Her şey eski zamanlardaki gibi siyah beyaz mı oldu da biz mi fark edemiyoruz.
Renkler seçilmez olurdu elbet gönderilen fotoğraflarda ya da çizilen resimlerde…
Özleyenler olmuş mudur acep o eski günleri… eski filmleri ve eski resimleri…
Tandır ekmeğine … zeytinyağlı… kuru nane serpilmiş… kıpkırmızı… katıksız ve lezzetli köy salçaları sürülür, ekmeği elimize alıp diğer elimizde domates özgür ve hür koşardık mahallenin sahasına.
Arkadaşlarımızla mahallenin sahasında buluşur, uçsuz bucaksız sahalarda koştururduk…
Bazen bir topun arkasında.
Hayat rengini yitirdi de her şey anlamını kaybetti mi …?
Yoksa o siyah beyaz günlerde daha mı renkliydi…?
Kurtulduk o maziden diye sevinenler vardır belki de…
Çocukluğuma ait saf ve masum bir resmimi gördüm. Siyah beyaz günlerden kalan.
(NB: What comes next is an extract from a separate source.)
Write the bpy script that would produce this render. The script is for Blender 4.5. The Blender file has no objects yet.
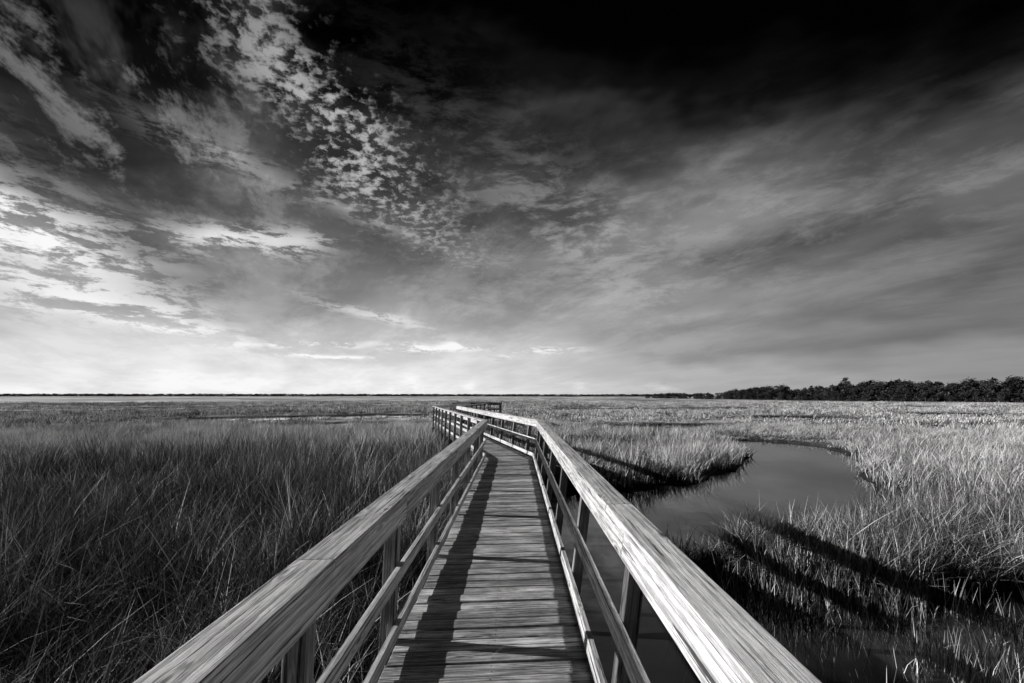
import bpy, math, random
import numpy as np
from mathutils import Vector
random.seed(7); rng=np.random.default_rng(7)
scene=bpy.context.scene
scene.view_settings.view_transform='Standard'
try: scene.view_settings.look='None'
except Exception: pass
scene.view_settings.exposure=0

EYE=2.94; DECK=1.25
# ------------------------------------------------------------------ camera
cam=bpy.data.cameras.new('camera'); camo=bpy.data.objects.new('camera',cam)
scene.collection.objects.link(camo); scene.camera=camo
cam.sensor_width=36; cam.lens=480/1024*36; cam.shift_y=53.5/1024
cam.clip_start=0.05; cam.clip_end=8000
camo.location=(0,0,EYE); camo.rotation_euler=(math.radians(90),0,0)

# ------------------------------------------------------------------ sun
SUN_EL=math.radians(21); SUN_FWD=math.radians(8)
S=Vector((-math.cos(SUN_EL)*math.cos(SUN_FWD), math.cos(SUN_EL)*math.sin(SUN_FWD), math.sin(SUN_EL)))
sl=bpy.data.lights.new('sun','SUN'); sl.energy=5.0; sl.angle=math.radians(0.5); sl.color=(1,0.99,0.98)
so=bpy.data.objects.new('sun',sl); scene.collection.objects.link(so)
so.rotation_euler=(-S).to_track_quat('-Z','Y').to_euler(); so.location=(-50,10,40)

# ------------------------------------------------------------------ node helper
class V:
    def __init__(s,nt,sock): s.nt=nt; s.s=sock
    def _m(s,op,*a,clamp=False):
        n=s.nt.nodes.new('ShaderNodeMath'); n.operation=op; n.use_clamp=clamp
        for i,x in enumerate((s,)+a):
            if isinstance(x,V): s.nt.links.new(x.s,n.inputs[i])
            else: n.inputs[i].default_value=x
        return V(s.nt,n.outputs[0])
    def __add__(s,o): return s._m('ADD',o)
    __radd__=__add__
    def __mul__(s,o): return s._m('MULTIPLY',o)
    __rmul__=__mul__
    def __sub__(s,o): return s._m('SUBTRACT',o)
    def __rsub__(s,o): return (s*-1.0)+o
    def __truediv__(s,o): return s._m('DIVIDE',o)
    def ab(s): return s._m('ABSOLUTE')
    def mx(s,o): return s._m('MAXIMUM',o)
    def mn(s,o): return s._m('MINIMUM',o)
    def ex(s): return s._m('EXPONENT')
    def clamp(s): return s._m('ADD',0.0,clamp=True)
    def ss(s,a,b,c=0.0,d=1.0,mode='SMOOTHSTEP'):
        n=s.nt.nodes.new('ShaderNodeMapRange'); n.interpolation_type=mode
        s.nt.links.new(s.s,n.inputs[0])
        for i,x in enumerate((a,b,c,d)): n.inputs[i+1].default_value=x
        return V(s.nt,n.outputs[0])
def comb(nt,x,y,z=0.0):
    n=nt.nodes.new('ShaderNodeCombineXYZ')
    for i,a in enumerate((x,y,z)):
        if isinstance(a,V): nt.links.new(a.s,n.inputs[i])
        else: n.inputs[i].default_value=a
    return V(nt,n.outputs[0])
def sep(nt,v):
    n=nt.nodes.new('ShaderNodeSeparateXYZ'); nt.links.new(v.s,n.inputs[0])
    return [V(nt,o) for o in n.outputs]
def nz(nt,vec,scale,detail=4,rough=0.55,dist=0.0):
    n=nt.nodes.new('ShaderNodeTexNoise'); nt.links.new(vec.s,n.inputs['Vector'])
    n.inputs['Scale'].default_value=scale; n.inputs['Detail'].default_value=detail
    n.inputs['Roughness'].default_value=rough; n.inputs['Distortion'].default_value=dist
    return V(nt,n.outputs[0])
def nz2(nt,vec,scale,detail=4,rough=0.55,dist=0.0):
    r=nz(nt,vec,scale,detail,rough,dist); r.s.node.noise_dimensions='2D'; return r
def ramp(nt,v,pts,interp='LINEAR'):
    n=nt.nodes.new('ShaderNodeValToRGB'); cr=n.color_ramp; cr.interpolation=interp
    while len(cr.elements)<len(pts): cr.elements.new(0.5)
    for e,(p,c) in zip(cr.elements,pts): e.position=p; e.color=(c,c,c,1)
    nt.links.new(v.s,n.inputs[0]); return V(nt,n.outputs[0])

# ------------------------------------------------------------------ world / sky
w=bpy.data.worlds.new('sky'); scene.world=w; w.use_nodes=True
try: w.cycles.sampling_method='NONE'
except Exception as ex: print('mis',ex)
nt=w.node_tree; nt.nodes.clear()
out=nt.nodes.new('ShaderNodeOutputWorld'); bg=nt.nodes.new('ShaderNodeBackground')
nt.links.new(bg.outputs[0],out.inputs[0])
tc=nt.nodes.new('ShaderNodeTexCoord'); D=V(nt,tc.outputs['Generated'])
x,y,z=sep(nt,D)
el=z._m('ARCSINE')*57.2958
az=x._m('ARCTAN2',y)*57.2958
sky=nt.nodes.new('ShaderNodeTexSky'); sky.sky_type='NISHITA'; sky.sun_disc=False
sky.sun_elevation=SUN_EL; sky.sun_rotation=math.radians(-82); sky.air_density=1; sky.dust_density=1.5
bw=nt.nodes.new('ShaderNodeRGBToBW'); nt.links.new(sky.outputs[0],bw.inputs[0])
nish=(V(nt,bw.outputs[0])*0.1).clamp()
zz=z.mx(0.0)+0.12
X_=x/zz; Y_=y/zz
Pst=comb(nt,(X_*0.90+Y_*0.42),(Y_*0.90-X_*0.42)*0.50,0.0)
Pr=comb(nt,az*0.035+el*0.03,el*0.11-az*0.012,0.0)
warp=nz2(nt,comb(nt,az*0.05,el*0.13,0.0),1.2,3,0.6,0.0)
def gauss(a0,e0,sa,se,rot=0.0,wamt=0.0):
    c,s_=math.cos(math.radians(rot)),math.sin(math.radians(rot))
    da=az-a0; de=el-e0
    if wamt: de=de+(warp-0.5)*wamt
    if rot: u=da*(c/sa)+de*(s_/sa); v=de*(c/se)-da*(s_/se)
    else: u=da*(1/sa); v=de*(1/se)
    return ((u*u+v*v)*-1.0).ex()
aaz=az.ab()
e2=el+(aaz.mn(90.0)*0.16)+(warp-0.5)*11.0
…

Gözlerim kömür karası… Tenim bembeyaz çıkmış…
Daha mı sadeydi her şey… Daha mı güzeldi o günler…
İnsanlar daha içten ve hesapsızdı sanki…
Şimdikiler hesap uzmanı…
İçimizde ayaklı hesap makineleri var…
Dikkat edin duygularınızı… hissettiklerinizi bile ölçerler…
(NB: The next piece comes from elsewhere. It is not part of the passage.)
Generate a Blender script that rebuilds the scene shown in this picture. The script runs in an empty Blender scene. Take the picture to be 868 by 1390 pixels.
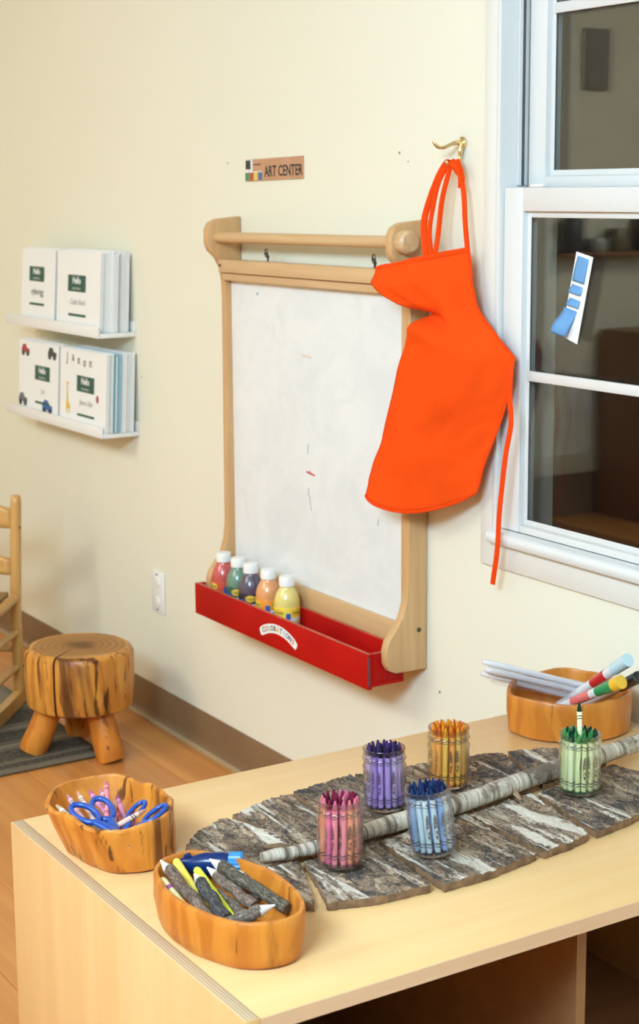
import bpy, bmesh, math, random
from mathutils import Vector, Matrix, noise
from math import sin, cos, pi, radians, atan2, sqrt
random.seed(7)
S = bpy.context.scene
COL = S.collection

# ------------------------------------------------------------------ camera
cam_d = bpy.data.cameras.new('camera'); cam = bpy.data.objects.new('camera', cam_d); COL.objects.link(cam)
yaw, pitch, roll = 1.01414227, 0.172859566, 0.00731971996
fwd = Vector((-sin(yaw)*cos(pitch), cos(yaw)*cos(pitch), -sin(pitch)))
rgt = Vector((cos(yaw), sin(yaw), 0)); dwn = fwd.cross(rgt)
r_ = rgt*cos(roll) + dwn*sin(roll); d_ = -rgt*sin(roll) + dwn*cos(roll)
M = Matrix((r_, -d_, -fwd)).transposed().to_4x4(); M.translation = Vector((0, -1.916, 1.435))
cam.matrix_world = M
cam_d.sensor_fit = 'VERTICAL'; cam_d.sensor_height = 36.0
cam_d.lens = 2227.678/1390*36.0
cam_d.shift_y = -45/1390
cam_d.clip_start = 0.05; cam_d.clip_end = 60
cam_d.dof.use_dof = True; cam_d.dof.focus_distance = 2.45; cam_d.dof.aperture_fstop = 9.0
S.camera = cam

# ------------------------------------------------------------------ world, lights, exposure
w = bpy.data.worlds.new('night_outside'); S.world = w; w.use_nodes = True
w.node_tree.nodes['Background'].inputs[0].default_value = (0.30, 0.32, 0.40, 1)
w.node_tree.nodes['Background'].inputs[1].default_value = 0.012
S.view_settings.view_transform = 'Standard'; S.view_settings.look = 'None'
S.view_settings.gamma = 1.0; S.view_settings.exposure = 0.0; S.view_settings.use_curve_mapping = False
S.cycles.use_denoising = True
S.cycles.max_bounces = 10; S.cycles.transparent_max_bounces = 24; S.cycles.caustics_reflective = False; S.cycles.caustics_refractive = True

def area(name, loc, target, sx, sy, watts, color):
    l = bpy.data.lights.new(name, 'AREA'); l.shape = 'RECTANGLE'; l.size = sx; l.size_y = sy
    l.energy = watts; l.color = color
    o = bpy.data.objects.new(name, l); COL.objects.link(o); o.location = loc
    o.rotation_euler = (Vector(target)-Vector(loc)).to_track_quat('-Z', 'Y').to_euler()
    return o
area('ceiling_panel_near', (-0.5, -2.8, 2.52), (-1.9, -0.3, 0.8), 1.3, 1.0, 204, (0.555, 0.80, 1.0))
area('fill_light_mid', (-2.6, -2.8, 2.55), (-2.9, -1.6, 0), 1.2, 1.2, 34, (0.64, 0.80, 0.90))  # unseen fill lamp, added to lift the shadows
area('fill_light_far', (-3.7, -3.2, 2.55), (-4.6, -3.2, 0.3), 1.2, 1.2, 92, (0.90, 0.85, 0.72))  # unseen lamp added to brighten the left wall mirrored in the panes
area('fill_light_front', (0.6, -1.0, 2.5), (-1.6, -0.7, 0.5), 1.0, 1.0, 22, (0.555, 0.80, 1.0))  # added fill from the right, stands for no known fixture

# ------------------------------------------------------------------ node helpers
def new_mat(name):
    m = bpy.data.materials.new(name); m.use_nodes = True
    nt = m.node_tree; b = nt.nodes['Principled BSDF']
    return m, nt, b
def rgb(c):
    return (c[0], c[1], c[2], 1)
def hexc(h):
    h = h.lstrip('#'); v = [int(h[i:i+2], 16)/255 for i in (0, 2, 4)]
    return tuple(x/12.92 if x <= .04045 else ((x+.055)/1.055)**2.4 for x in v)
def plain(name, c, rough=.5, metal=0, spec=.5, coat=0, bump=0, bscale=60, trans=0, vary=0):
    if isinstance(c, str): c = hexc(c)
    m, nt, b = new_mat(name)
    b.inputs['Base Color'].default_value = rgb(c); b.inputs['Roughness'].default_value = rough
    b.inputs['Metallic'].default_value = metal; b.inputs['Specular IOR Level'].default_value = spec
    b.inputs['Coat Weight'].default_value = coat; b.inputs['Coat Roughness'].default_value = .15
    if trans: b.inputs['Transmission Weight'].default_value = trans
    if bump or vary:
        tc = nt.nodes.new('ShaderNodeTexCoord'); n = nt.nodes.new('ShaderNodeTexNoise')
        n.inputs['Scale'].default_value = bscale; n.inputs['Detail'].default_value = 5
        nt.links.new(tc.outputs['Object'], n.inputs['Vector'])
        if bump:
            bp = nt.nodes.new('ShaderNodeBump'); bp.inputs['Strength'].default_value = bump; bp.inputs['Distance'].default_value = .002
            nt.links.new(n.outputs['Fac'], bp.inputs['Height']); nt.links.new(bp.outputs['Normal'], b.inputs['Normal'])
        if vary:
            n2 = nt.nodes.new('ShaderNodeTexNoise'); n2.inputs['Scale'].default_value = bscale*.15; n2.inputs['Detail'].default_value = 4
            nt.links.new(tc.outputs['Object'], n2.inputs['Vector'])
            r = nt.nodes.new('ShaderNodeValToRGB'); r.color_ramp.elements[0].position = .3; r.color_ramp.elements[1].position = .7
            r.color_ramp.elements[0].color = rgb([x*(1-vary) for x in c]); r.color_ramp.elements[1].color = rgb(c)
            nt.links.new(n2.outputs['Fac'], r.inputs['Fac']); nt.links.new(r.outputs['Color'], b.inputs['Base Color'])
    return m
def coords(nt, scale, jitter=True, rot=None):
    tc = nt.nodes.new('ShaderNodeTexCoord'); mp = nt.nodes.new('ShaderNodeMapping')
    mp.inputs['Scale'].default_value = scale
    if rot: mp.inputs['Rotation'].default_value = rot
    if jitter:
        oi = nt.nodes.new('ShaderNodeObjectInfo'); mu = nt.nodes.new('ShaderNodeMath'); mu.operation = 'MULTIPLY'; mu.inputs[1].default_value = 13.7
        nt.links.new(oi.outputs['Random'], mu.inputs[0])
        ad = nt.nodes.new('ShaderNodeVectorMath'); ad.operation = 'ADD'
        nt.links.new(tc.outputs['Object'], ad.inputs[0]); nt.links.new(mu.outputs[0], ad.inputs[1])
        nt.links.new(ad.outputs[0], mp.inputs['Vector'])
    else:
        nt.links.new(tc.outputs['Object'], mp.inputs['Vector'])
    return mp.outputs['Vector']
def ramp(nt, src, stops, interp='LINEAR'):
    r = nt.nodes.new('ShaderNodeValToRGB'); cr = r.color_ramp; cr.interpolation = interp
    while len(cr.elements) < len(stops): cr.elements.new(.5)
    for e, (p, c) in zip(cr.elements, stops):
        e.position = p; e.color = rgb(hexc(c) if isinstance(c, str) else c)
    nt.links.new(src, r.inputs['Fac']); return r.outputs['Color']
def noise_n(nt, vec, scale, detail=6, rough=.55, dist=0):
    n = nt.nodes.new('ShaderNodeTexNoise'); n.inputs['Scale'].default_value = scale; n.inputs['Detail'].default_value = detail
    n.inputs['Roughness'].default_value = rough; n.inputs['Distortion'].default_value = dist
    nt.links.new(vec, n.inputs['Vector']); return n.outputs['Fac']
def mixc(nt, fac, a, b, mode='MIX'):
    m = nt.nodes.new('ShaderNodeMix'); m.data_type = 'RGBA'; m.blend_type = mode
    for i, v in ((0, fac), (6, a), (7, b)):
        if isinstance(v, (int, float)): m.inputs[i].default_value = v
        elif isinstance(v, str): m.inputs[i].default_value = rgb(hexc(v))
        elif isinstance(v, tuple): m.inputs[i].default_value = rgb(v)
        else: nt.links.new(v, m.inputs[i])
    return m.outputs[2]
def bumpn(nt, b, h, strength=.3, dist=.002):
    bp = nt.nodes.new('ShaderNodeBump'); bp.inputs['Strength'].default_value = strength; bp.inputs['Distance'].default_value = dist
    nt.links.new(h, bp.inputs['Height']); nt.links.new(bp.outputs['Normal'], b.inputs['Normal'])
def wood(name, c1, c2, c3, along='x', fine=60, stretch=.06, rough=.45, coat=0, big=4, bump=.12):
    """straight grained wood: noise drawn out along one axis"""
    m, nt, b = new_mat(name)
    sc = [1, 1, 1]; sc['xyz'.index(along)] = stretch
    v = coords(nt, sc)
    f1 = noise_n(nt, v, fine, 5, .6, .4); f2 = noise_n(nt, v, big, 4, .55, 1.2)
    a = ramp(nt, f1, [(.3, c1), (.62, c2)])
    g = ramp(nt, f2, [(.42, (0, 0, 0)), (.68, (1, 1, 1))])
    col = mixc(nt, g, a, c3)
    half = mixc(nt, .45, col, a)
    nt.links.new(half, b.inputs['Base Color'])
    b.inputs['Roughness'].default_value = rough; b.inputs['Coat Weight'].default_value = coat; b.inputs['Coat Roughness'].default_value = .2
    bumpn(nt, b, f1, bump, .001)
    return m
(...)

Aldığınız nefesleri… attığınız adımları sayan aletleri var…
Yapay zekâ dönemi…
Etler de yapay olacakmış… (sanki doğalmış gibi…)
Sütleri de tozdan… süt tozundan yapıyorlar…
Şerbetlik, limonata, vişne, kiraz, ahududu… Soğuk karlı içecek makinelerinde (Slaş diyor bazıları)
İçecekler rengarenk… buzlu buzlu… soğuk soğuk…
Küresel ısınmanın zirve yaptığı bu yıl içini soğutuyor adamın…
Gıda boyalarından diliniz rengarenk oluyor…
Kanser mi…? Kansorejen mi…?
Tövbe… tövbe… ağzınızı hayra açın… ya da sonsuza kadar susun…
Çok zeki bir nesil geliyor…(!)
Artık yemeğe gerek kalmayacakmış…
Herkese günde bir kapsül veya hap…
Hapı yutacaksınız…
Hapı yuttuğunuzda mutluluk hormonu da koyacaklar üstelik…
Sebep olmasa da mutlu olacaksınız…
Bulutların üzerinde gezeceksiniz… hem de uçmadan…
Üzüntü filan olamayacak artık…
Stres… sıkıntı… hüzün 3 günlük dünya değer mi kardeşim…
Pek çalışmaya gerek falan da kalmayacakmış. İstediğiniz kadar dinlenecekmişsiniz…
Hatta istemeseniz de dinlenecekmişsiniz…
Rahatlayacaksınız yahu… rahatlayacaksınız… az kaldı…
Çip takacaklar size…
Gözlükler verecekler…
Mutluluktan… zevkten…lezzetten deliye döneceksiniz…
Yapay zekâ robotları aksırıncaya…çatlayıncaya… patlayıncaya kadar size hizmet edecekler (miş)…
İnsan oğlunun fiziksel şekli değişecekmiş bu arada…
Kafası küçülecek… göbeği büyüyecek… Armuda benzeyecekmiş insanoğlu…
Elmacılar sevinmesin… Gelecek armudun ve armutçuların olacak…
Rengârenk bir dünyada yaşatmaya çalışacaklar… Gökkuşağı gibi yani…
İsteyen gökkuşağının üstünden kayacak… isteyen de altından geçecek…(Tövbe… tövbe…)
Bir de hayat rengini yitirdiğinde diye başlık atmışım…
‘’Hayat çok renklendiğinde’' olmalıydı başlık…
Daha anlatacaktım size… Ama artık 300 kelimenin üstündeki metinleri kimse pek okumuyormuş.
Yakında sadece başlığı yazacağım… altını da siz dolduracaksınız.